__WHAT IS ASKED__: Give a verbatim copy of the lines below, minus the pictures.

__SUPPLIED RECORDS__:
______
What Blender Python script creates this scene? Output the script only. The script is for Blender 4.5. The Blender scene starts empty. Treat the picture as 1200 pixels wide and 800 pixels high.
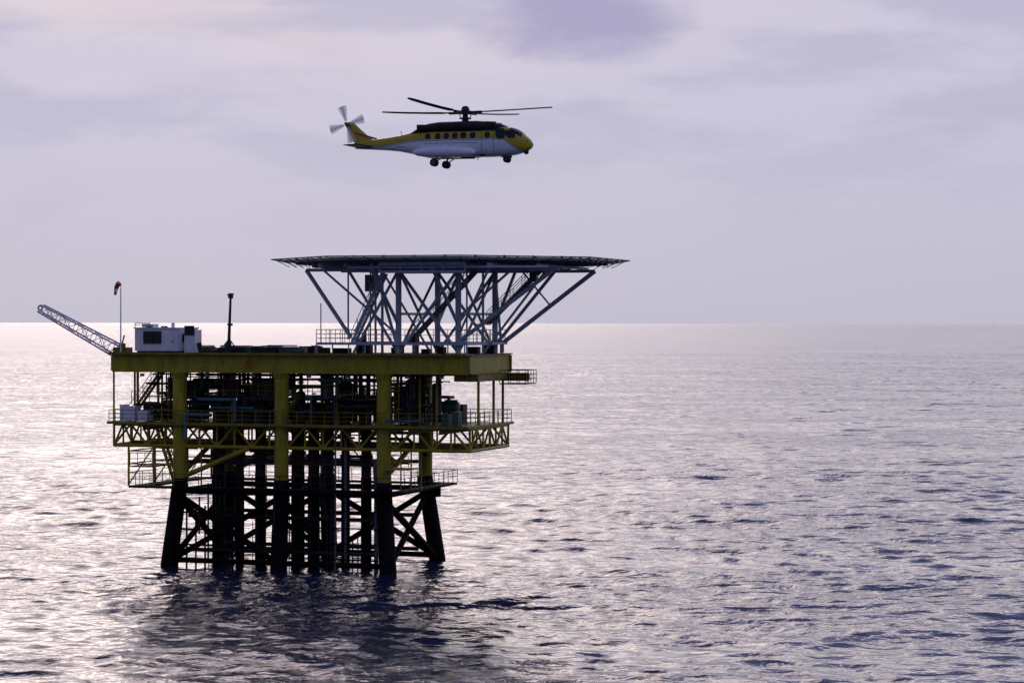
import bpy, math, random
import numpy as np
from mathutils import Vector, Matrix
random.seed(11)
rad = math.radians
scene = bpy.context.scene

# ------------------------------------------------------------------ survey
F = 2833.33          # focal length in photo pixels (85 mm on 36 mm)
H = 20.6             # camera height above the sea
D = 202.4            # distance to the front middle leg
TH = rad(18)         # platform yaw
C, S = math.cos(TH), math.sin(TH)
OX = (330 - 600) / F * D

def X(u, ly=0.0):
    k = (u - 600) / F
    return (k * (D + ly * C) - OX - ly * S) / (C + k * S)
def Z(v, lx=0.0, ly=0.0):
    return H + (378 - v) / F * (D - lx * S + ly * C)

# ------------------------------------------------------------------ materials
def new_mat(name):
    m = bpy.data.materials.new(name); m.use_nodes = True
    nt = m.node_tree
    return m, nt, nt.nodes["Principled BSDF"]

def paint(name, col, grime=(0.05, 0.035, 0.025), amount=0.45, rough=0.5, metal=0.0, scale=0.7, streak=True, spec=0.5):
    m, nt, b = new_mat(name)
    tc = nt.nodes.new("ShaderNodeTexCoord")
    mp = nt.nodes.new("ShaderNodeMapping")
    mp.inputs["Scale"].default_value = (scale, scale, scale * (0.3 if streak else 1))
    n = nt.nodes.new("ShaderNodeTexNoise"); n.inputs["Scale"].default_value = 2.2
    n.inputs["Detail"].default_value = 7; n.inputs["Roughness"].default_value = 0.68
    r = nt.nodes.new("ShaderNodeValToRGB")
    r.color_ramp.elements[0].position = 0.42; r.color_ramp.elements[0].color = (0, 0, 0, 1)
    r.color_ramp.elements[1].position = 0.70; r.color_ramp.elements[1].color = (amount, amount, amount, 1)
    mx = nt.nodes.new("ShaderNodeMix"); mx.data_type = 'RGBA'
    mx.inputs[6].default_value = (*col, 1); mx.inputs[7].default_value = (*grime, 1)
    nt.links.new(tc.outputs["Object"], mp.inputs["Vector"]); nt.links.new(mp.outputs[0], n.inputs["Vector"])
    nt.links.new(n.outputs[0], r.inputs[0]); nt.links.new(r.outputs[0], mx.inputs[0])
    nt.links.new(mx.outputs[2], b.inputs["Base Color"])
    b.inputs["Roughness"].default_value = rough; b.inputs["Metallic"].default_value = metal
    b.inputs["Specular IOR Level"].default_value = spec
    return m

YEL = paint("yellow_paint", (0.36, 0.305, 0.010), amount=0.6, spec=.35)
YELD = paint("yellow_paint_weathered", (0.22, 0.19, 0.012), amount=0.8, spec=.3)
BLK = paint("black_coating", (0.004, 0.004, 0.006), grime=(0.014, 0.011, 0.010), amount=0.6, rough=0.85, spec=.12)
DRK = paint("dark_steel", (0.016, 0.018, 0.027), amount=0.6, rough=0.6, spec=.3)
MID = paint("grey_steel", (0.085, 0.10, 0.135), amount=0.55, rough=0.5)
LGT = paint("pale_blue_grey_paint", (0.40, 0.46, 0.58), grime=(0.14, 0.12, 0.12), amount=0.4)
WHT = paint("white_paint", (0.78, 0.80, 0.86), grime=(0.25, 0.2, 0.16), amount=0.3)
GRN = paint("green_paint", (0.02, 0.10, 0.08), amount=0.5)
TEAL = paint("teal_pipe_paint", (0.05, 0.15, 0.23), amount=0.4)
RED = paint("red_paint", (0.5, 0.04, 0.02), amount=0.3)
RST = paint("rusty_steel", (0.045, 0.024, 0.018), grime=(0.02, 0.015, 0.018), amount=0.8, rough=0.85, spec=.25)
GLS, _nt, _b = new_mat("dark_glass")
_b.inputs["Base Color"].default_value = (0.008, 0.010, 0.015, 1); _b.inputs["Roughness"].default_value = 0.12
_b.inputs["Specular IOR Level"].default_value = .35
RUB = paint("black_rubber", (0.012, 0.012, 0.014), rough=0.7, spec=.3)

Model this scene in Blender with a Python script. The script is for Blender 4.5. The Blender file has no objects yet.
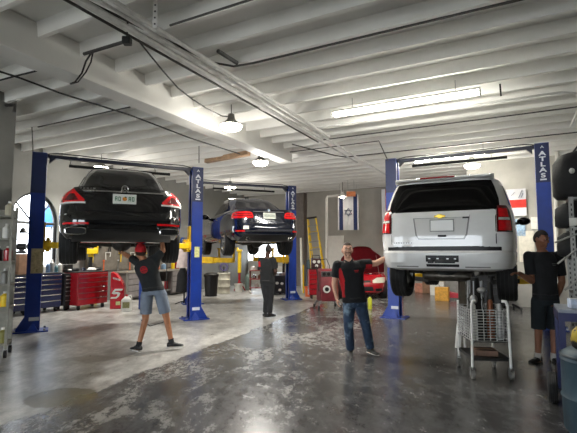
______
__EXERCISE RESPONSE__:
What Blender Python script creates this scene? Output the script only. The script is for Blender 4.5. The Blender scene starts empty. Treat the picture as 1200 pixels wide and 800 pixels high.
import bpy, math, random
import numpy as np
from mathutils import Vector, Matrix
random.seed(11)
rad = math.radians
scene = bpy.context.scene

# ------------------------------------------------------------------ survey
F = 2833.33          # focal length in photo pixels (85 mm on 36 mm)
H = 20.6             # camera height above the sea
D = 202.4            # distance to the front middle leg
TH = rad(18)         # platform yaw
C, S = math.cos(TH), math.sin(TH)
OX = (330 - 600) / F * D

def X(u, ly=0.0):
    k = (u - 600) / F
    return (k * (D + ly * C) - OX - ly * S) / (C + k * S)
def Z(v, lx=0.0, ly=0.0):
    return H + (378 - v) / F * (D - lx * S + ly * C)

# ------------------------------------------------------------------ materials
def new_mat(name):
    m = bpy.data.materials.new(name); m.use_nodes = True
    nt = m.node_tree
    return m, nt, nt.nodes["Principled BSDF"]

def paint(name, col, grime=(0.05, 0.035, 0.025), amount=0.45, rough=0.5, metal=0.0, scale=0.7, streak=True, spec=0.5):
    m, nt, b = new_mat(name)
    tc = nt.nodes.new("ShaderNodeTexCoord")
    mp = nt.nodes.new("ShaderNodeMapping")
    mp.inputs["Scale"].default_value = (scale, scale, scale * (0.3 if streak else 1))
    n = nt.nodes.new("ShaderNodeTexNoise"); n.inputs["Scale"].default_value = 2.2
    n.inputs["Detail"].default_value = 7; n.inputs["Roughness"].default_value = 0.68
    r = nt.nodes.new("ShaderNodeValToRGB")
    r.color_ramp.elements[0].position = 0.42; r.color_ramp.elements[0].color = (0, 0, 0, 1)
    r.color_ramp.elements[1].position = 0.70; r.color_ramp.elements[1].color = (amount, amount, amount, 1)
    mx = nt.nodes.new("ShaderNodeMix"); mx.data_type = 'RGBA'
    mx.inputs[6].default_value = (*col, 1); mx.inputs[7].default_value = (*grime, 1)
    nt.links.new(tc.outputs["Object"], mp.inputs["Vector"]); nt.links.new(mp.outputs[0], n.inputs["Vector"])
    nt.links.new(n.outputs[0], r.inputs[0]); nt.links.new(r.outputs[0], mx.inputs[0])
    nt.links.new(mx.outputs[2], b.inputs["Base Color"])
    b.inputs["Roughness"].default_value = rough; b.inputs["Metallic"].default_value = metal
    b.inputs["Specular IOR Level"].default_value = spec
    return m

YEL = paint("yellow_paint", (0.36, 0.305, 0.010), amount=0.6, spec=.35)
YELD = paint("yellow_paint_weathered", (0.22, 0.19, 0.012), amount=0.8, spec=.3)
BLK = paint("black_coating", (0.004, 0.004, 0.006), grime=(0.014, 0.011, 0.010), amount=0.6, rough=0.85, spec=.12)
DRK = paint("dark_steel", (0.016, 0.018, 0.027), amount=0.6, rough=0.6, spec=.3)
MID = paint("grey_steel", (0.085, 0.10, 0.135), amount=0.55, rough=0.5)
LGT = paint("pale_blue_grey_paint", (0.40, 0.46, 0.58), grime=(0.14, 0.12, 0.12), amount=0.4)
WHT = paint("white_paint", (0.78, 0.80, 0.86), grime=(0.25, 0.2, 0.16), amount=0.3)
GRN = paint("green_paint", (0.02, 0.10, 0.08), amount=0.5)
TEAL = paint("teal_pipe_paint", (0.05, 0.15, 0.23), amount=0.4)
RED = paint("red_paint", (0.5, 0.04, 0.02), amount=0.3)
RST = paint("rusty_steel", (0.045, 0.024, 0.018), grime=(0.02, 0.015, 0.018), amount=0.8, rough=0.85, spec=.25)
GLS, _nt, _b = new_mat("dark_glass")
_b.inputs["Base Color"].default_value = (0.008, 0.010, 0.015, 1); _b.inputs["Roughness"].default_value = 0.12
_b.inputs["Specular IOR Level"].default_value = .35
RUB = paint("black_rubber", (0.012, 0.012, 0.014), rough=0.7, spec=.3)

Model this scene in Blender with a Python script. The script is for Blender 4.5. The Blender file has no objects yet.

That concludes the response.